Neural Machine Translation
Neural networks are used extensively in machine translation. Here are resources you should read to get up to speed. It is assumed that you are familiar with machine translation in general.
- Overview: Philipp Koehn's chapter draft on neural machine translation, Graham Neubig's Tutorial on Neural Machine Translation, Lecture Notes by Kyunghyun Cho: "Natural Language Understanding with Distributed Representation"
- Encoder-Decoder Architecture: very popular approach that reads the source language with an encoder, attends to the encoded source with soft attention and produces the translation with a decoder network. Important papers: "Neural machine translation by jointly learning to align and translate (Bahdanau, Cho and Bengio), "Sequence to Sequence Learning with Neural Networks" (Sutskever, Vinyals and Le) and "Effective Approaches to Attention-based Neural Machine Translation" (Luong, Pham and Manning)
- Non-recurrent models: NMT systems do not need to be recurrent, they can also be convolutional: "Convolutional Sequence to Sequence Learning" (Gehring et al.) or self-attentional Transformers: "Attention is all you need" (Vaswani et al.)
- Attention networks: For a similar model that demonstrates the versatility of attention, see "Show, Attend and Tell" (Xu et al.) - about Image Captioning.
- Exploration of Hyperparameters: "Massive Exploration of Neural Machine Translation Architectures" (Britz et al.).
Suggestions for papers about specific methods (usually within the Encoder-Decoder framework, but independent of the type of network (RNN or not)):
- Subword Units: using byte-pair encoding to pre-process your data is essential to 1) control vocabulary size and 2) generate unseen words.
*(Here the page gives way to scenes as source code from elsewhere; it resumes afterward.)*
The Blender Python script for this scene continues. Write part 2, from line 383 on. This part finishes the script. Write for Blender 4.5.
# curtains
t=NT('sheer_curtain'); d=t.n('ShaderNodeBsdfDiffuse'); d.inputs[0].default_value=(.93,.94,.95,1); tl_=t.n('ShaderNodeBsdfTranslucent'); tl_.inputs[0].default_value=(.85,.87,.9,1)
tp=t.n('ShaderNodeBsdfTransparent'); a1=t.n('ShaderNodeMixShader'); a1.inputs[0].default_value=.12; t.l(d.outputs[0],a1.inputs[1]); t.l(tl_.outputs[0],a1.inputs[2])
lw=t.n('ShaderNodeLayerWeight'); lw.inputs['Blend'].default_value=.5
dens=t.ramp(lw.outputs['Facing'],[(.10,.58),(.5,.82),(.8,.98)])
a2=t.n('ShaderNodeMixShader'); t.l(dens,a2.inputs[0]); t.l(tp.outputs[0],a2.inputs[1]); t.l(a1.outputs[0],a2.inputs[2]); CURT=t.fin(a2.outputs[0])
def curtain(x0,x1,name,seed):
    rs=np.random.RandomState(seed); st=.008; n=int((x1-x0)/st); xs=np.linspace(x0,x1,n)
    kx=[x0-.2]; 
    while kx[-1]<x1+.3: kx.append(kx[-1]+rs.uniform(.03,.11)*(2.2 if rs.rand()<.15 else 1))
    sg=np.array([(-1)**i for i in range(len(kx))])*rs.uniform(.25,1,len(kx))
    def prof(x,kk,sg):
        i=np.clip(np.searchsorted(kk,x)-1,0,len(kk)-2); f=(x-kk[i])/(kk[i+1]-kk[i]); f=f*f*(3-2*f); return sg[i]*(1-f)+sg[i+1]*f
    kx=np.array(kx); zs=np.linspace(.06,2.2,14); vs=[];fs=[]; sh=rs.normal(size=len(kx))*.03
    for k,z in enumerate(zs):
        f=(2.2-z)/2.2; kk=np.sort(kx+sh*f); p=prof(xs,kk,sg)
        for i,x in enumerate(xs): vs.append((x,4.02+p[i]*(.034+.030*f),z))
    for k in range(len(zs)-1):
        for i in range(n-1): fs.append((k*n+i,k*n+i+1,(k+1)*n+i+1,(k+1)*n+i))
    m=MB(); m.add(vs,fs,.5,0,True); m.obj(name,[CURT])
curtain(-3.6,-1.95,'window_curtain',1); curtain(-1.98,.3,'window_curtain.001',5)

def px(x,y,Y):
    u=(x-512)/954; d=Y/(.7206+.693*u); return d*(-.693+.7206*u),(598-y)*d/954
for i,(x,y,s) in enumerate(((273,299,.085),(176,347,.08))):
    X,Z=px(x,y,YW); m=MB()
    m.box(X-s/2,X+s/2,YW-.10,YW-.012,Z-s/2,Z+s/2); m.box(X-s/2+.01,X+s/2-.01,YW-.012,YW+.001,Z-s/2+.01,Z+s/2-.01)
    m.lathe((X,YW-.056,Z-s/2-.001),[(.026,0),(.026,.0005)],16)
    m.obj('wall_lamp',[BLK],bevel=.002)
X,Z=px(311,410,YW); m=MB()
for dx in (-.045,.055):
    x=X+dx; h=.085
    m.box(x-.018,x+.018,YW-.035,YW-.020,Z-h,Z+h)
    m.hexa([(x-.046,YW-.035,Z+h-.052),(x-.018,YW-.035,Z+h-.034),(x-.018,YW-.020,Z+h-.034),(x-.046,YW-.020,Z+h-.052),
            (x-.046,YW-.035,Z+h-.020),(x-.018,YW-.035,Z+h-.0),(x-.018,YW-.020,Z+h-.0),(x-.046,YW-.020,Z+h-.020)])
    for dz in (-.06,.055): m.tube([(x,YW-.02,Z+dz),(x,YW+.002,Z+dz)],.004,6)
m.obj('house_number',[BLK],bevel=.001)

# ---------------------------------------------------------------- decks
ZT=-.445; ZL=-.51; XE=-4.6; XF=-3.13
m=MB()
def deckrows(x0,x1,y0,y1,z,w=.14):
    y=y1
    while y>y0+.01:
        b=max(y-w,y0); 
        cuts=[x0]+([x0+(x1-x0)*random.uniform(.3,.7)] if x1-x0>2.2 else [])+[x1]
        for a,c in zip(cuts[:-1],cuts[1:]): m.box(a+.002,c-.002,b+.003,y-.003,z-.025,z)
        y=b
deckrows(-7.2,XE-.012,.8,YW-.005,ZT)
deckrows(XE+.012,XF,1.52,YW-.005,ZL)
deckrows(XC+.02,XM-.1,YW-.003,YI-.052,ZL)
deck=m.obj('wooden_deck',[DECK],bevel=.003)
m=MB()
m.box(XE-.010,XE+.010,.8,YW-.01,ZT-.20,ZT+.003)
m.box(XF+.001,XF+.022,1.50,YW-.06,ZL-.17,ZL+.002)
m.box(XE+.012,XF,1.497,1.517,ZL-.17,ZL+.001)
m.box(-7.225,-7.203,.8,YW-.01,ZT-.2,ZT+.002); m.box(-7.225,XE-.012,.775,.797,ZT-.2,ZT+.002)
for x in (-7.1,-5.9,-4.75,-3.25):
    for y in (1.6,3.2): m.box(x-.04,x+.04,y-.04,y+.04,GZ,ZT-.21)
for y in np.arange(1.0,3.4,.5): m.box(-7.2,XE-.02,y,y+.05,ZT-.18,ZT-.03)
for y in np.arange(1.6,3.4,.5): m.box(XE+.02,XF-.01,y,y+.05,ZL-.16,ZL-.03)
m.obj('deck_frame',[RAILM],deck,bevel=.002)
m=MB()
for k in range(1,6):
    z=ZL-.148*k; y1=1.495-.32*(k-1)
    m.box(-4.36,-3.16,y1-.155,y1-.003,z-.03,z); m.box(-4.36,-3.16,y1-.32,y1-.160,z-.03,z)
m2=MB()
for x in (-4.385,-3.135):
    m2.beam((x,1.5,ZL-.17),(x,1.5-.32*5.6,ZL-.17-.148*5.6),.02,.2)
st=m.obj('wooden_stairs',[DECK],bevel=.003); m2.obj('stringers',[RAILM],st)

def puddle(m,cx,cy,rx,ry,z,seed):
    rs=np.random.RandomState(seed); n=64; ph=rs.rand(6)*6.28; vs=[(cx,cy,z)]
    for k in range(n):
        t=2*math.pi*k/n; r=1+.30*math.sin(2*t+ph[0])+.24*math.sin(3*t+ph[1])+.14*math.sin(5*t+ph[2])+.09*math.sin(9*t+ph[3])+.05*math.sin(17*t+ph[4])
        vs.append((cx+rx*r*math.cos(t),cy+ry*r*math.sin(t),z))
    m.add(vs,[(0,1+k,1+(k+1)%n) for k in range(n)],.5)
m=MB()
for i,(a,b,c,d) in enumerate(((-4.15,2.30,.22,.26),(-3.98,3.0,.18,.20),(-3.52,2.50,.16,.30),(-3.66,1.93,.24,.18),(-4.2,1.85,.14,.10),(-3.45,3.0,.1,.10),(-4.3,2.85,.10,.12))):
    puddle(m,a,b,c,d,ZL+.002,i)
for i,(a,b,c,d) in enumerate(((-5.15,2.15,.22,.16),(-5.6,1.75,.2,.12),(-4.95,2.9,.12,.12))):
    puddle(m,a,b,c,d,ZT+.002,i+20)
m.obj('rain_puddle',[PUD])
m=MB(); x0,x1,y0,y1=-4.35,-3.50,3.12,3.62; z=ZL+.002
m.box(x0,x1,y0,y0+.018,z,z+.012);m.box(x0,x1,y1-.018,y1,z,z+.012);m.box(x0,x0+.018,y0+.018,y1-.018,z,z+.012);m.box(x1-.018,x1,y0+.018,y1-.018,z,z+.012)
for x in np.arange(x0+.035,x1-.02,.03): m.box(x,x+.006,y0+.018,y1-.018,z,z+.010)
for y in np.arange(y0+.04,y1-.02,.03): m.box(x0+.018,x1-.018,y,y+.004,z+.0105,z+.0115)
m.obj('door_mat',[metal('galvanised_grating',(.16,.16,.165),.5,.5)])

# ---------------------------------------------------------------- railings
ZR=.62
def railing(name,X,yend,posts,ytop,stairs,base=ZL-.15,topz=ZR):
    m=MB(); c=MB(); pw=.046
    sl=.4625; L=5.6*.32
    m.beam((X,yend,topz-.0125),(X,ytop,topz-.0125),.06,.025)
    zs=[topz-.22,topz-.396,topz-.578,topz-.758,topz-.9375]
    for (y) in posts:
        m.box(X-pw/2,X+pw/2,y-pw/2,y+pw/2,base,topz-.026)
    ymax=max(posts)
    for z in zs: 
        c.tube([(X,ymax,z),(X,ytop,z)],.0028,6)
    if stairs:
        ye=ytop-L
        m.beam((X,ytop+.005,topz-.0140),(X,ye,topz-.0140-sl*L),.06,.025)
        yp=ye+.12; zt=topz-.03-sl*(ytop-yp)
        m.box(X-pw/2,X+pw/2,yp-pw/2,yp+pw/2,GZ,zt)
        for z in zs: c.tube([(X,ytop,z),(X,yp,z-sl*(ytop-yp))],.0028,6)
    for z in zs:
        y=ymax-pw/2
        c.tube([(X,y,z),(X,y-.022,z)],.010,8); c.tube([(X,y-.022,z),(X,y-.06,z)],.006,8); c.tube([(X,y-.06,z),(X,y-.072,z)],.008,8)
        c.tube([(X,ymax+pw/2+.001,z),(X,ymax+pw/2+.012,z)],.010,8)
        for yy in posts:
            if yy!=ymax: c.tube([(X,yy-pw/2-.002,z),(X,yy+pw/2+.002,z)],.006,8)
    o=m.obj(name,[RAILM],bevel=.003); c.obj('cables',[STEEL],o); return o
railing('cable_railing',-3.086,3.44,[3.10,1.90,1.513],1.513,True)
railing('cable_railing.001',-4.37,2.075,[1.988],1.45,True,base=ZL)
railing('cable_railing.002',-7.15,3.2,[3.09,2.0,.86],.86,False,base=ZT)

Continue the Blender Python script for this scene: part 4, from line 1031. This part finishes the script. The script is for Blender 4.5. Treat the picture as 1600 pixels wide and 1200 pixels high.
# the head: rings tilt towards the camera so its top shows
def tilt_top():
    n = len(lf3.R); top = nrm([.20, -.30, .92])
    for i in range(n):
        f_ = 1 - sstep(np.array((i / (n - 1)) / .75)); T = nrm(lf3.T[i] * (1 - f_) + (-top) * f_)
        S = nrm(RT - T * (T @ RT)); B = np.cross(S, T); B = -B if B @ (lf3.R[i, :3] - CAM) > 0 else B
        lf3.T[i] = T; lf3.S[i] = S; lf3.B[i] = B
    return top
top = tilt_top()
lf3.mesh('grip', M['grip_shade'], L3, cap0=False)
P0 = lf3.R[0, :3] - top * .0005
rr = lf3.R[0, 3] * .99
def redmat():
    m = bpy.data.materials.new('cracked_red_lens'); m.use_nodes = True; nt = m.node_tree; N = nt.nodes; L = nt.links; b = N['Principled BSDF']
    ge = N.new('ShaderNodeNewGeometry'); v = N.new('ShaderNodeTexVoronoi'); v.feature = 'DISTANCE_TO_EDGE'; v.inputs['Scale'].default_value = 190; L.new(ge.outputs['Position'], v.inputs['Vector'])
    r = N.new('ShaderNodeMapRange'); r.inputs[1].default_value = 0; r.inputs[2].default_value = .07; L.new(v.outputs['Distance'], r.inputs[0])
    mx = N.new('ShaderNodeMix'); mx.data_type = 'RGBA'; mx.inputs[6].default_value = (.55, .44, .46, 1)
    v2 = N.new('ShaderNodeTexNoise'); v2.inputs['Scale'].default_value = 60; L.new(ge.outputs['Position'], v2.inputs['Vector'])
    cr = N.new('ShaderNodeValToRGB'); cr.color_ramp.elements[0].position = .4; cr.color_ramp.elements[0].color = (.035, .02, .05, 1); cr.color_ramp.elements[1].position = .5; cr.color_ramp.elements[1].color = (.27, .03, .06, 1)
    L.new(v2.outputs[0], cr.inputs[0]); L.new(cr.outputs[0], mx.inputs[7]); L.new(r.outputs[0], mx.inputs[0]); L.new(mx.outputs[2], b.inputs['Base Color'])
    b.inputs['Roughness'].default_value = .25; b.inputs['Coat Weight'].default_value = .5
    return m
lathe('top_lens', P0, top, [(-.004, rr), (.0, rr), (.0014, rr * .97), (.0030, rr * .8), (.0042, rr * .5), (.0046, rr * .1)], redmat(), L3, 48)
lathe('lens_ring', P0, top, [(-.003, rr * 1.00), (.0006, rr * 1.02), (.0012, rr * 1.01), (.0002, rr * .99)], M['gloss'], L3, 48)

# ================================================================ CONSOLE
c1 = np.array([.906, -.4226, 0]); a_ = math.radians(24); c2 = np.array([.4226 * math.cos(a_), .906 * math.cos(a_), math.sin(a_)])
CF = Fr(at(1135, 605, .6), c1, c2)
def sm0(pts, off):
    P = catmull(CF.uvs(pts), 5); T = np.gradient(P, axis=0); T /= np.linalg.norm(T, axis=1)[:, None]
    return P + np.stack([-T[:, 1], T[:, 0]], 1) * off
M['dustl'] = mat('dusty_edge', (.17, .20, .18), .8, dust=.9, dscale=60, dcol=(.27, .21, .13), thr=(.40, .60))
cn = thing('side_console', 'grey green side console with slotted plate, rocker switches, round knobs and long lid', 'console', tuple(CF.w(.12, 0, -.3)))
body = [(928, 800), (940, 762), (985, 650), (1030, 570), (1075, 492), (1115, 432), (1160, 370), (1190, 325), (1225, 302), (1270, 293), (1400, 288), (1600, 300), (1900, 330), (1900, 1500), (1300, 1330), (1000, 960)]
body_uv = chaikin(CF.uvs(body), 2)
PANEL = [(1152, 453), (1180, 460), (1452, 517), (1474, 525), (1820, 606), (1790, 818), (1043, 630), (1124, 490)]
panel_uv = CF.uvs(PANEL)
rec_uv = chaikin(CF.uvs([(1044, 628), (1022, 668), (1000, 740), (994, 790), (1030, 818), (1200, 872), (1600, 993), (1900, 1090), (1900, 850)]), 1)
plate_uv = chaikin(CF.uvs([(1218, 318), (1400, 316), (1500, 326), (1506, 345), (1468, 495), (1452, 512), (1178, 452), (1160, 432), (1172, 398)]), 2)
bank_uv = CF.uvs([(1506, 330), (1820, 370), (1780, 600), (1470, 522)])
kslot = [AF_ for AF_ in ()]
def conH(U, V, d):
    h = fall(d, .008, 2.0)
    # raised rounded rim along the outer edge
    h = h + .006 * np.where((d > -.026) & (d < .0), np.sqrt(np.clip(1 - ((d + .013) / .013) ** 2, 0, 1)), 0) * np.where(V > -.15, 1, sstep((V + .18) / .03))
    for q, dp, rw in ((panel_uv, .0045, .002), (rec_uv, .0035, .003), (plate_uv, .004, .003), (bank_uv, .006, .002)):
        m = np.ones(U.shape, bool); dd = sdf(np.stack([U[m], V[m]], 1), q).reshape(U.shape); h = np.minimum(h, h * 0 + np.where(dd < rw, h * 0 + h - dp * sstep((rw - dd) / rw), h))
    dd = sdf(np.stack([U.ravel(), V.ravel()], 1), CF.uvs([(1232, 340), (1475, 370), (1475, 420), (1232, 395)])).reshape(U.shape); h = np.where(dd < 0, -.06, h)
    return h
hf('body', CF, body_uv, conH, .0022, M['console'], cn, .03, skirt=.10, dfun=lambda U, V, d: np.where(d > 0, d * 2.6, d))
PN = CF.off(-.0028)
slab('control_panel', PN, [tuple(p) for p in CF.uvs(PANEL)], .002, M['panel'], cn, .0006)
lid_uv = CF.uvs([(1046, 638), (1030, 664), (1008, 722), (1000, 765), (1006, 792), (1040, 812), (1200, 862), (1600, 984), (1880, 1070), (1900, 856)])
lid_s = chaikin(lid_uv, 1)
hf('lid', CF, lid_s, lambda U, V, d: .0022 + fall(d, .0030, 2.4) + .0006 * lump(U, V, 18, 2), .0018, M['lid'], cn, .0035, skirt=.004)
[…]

See "Neural Machine Translation of Rare Words with Subword Units" (Sennrich, Haddow and Birch).
- Backtranslation: a mechanism that lets you incorporate monolingual text into the models: "Improving Neural Machine Translation Models with Monolingual Data" (Sennrich, Haddow and Birch).
- Deep Models: Like other kinds of networks, RNNs profit from deeper transformations, "Deep Architectures for Neural Machine Translation" (Miceli Barone et al.)
Deep Learning Libraries (and actual code!)
You are encouraged to scrutinize and write actual code as you learn about NMT:
- Deep Learning with numpy: forward passes of several flavours of RNN using only numpy (disclosure: this is my own repository). Joel Grus has live-coded a tiny deep learning library using numpy only, watch the video and look at similar code (my repository, heavily inspired by Joel)
- Libraries: reasonable libraries that have Python bindings are: Tensorflow (see especially the sequence to sequence tutorial), MXnet (look at the gluon tutorial), DyNet (tutorial slides and code). PyTorch has also gained popularity in recent years (see for instance their seq2seq tutorial). We do not recommend Theano, since its development will be discontinued.
- NMT Tools: mentioning just a few popular systems: Nematus (code, paper), Sockeye (code, paper), Fairseq (code, paper), seq2seq (code, docs), Neuralmonkey (code, paper), OpenNMT-py (code, paper), Xnmt (code). Besides, there are auxiliary tools like "NMT Alignment Visualizations" (Rikters, Fishel and Bojar).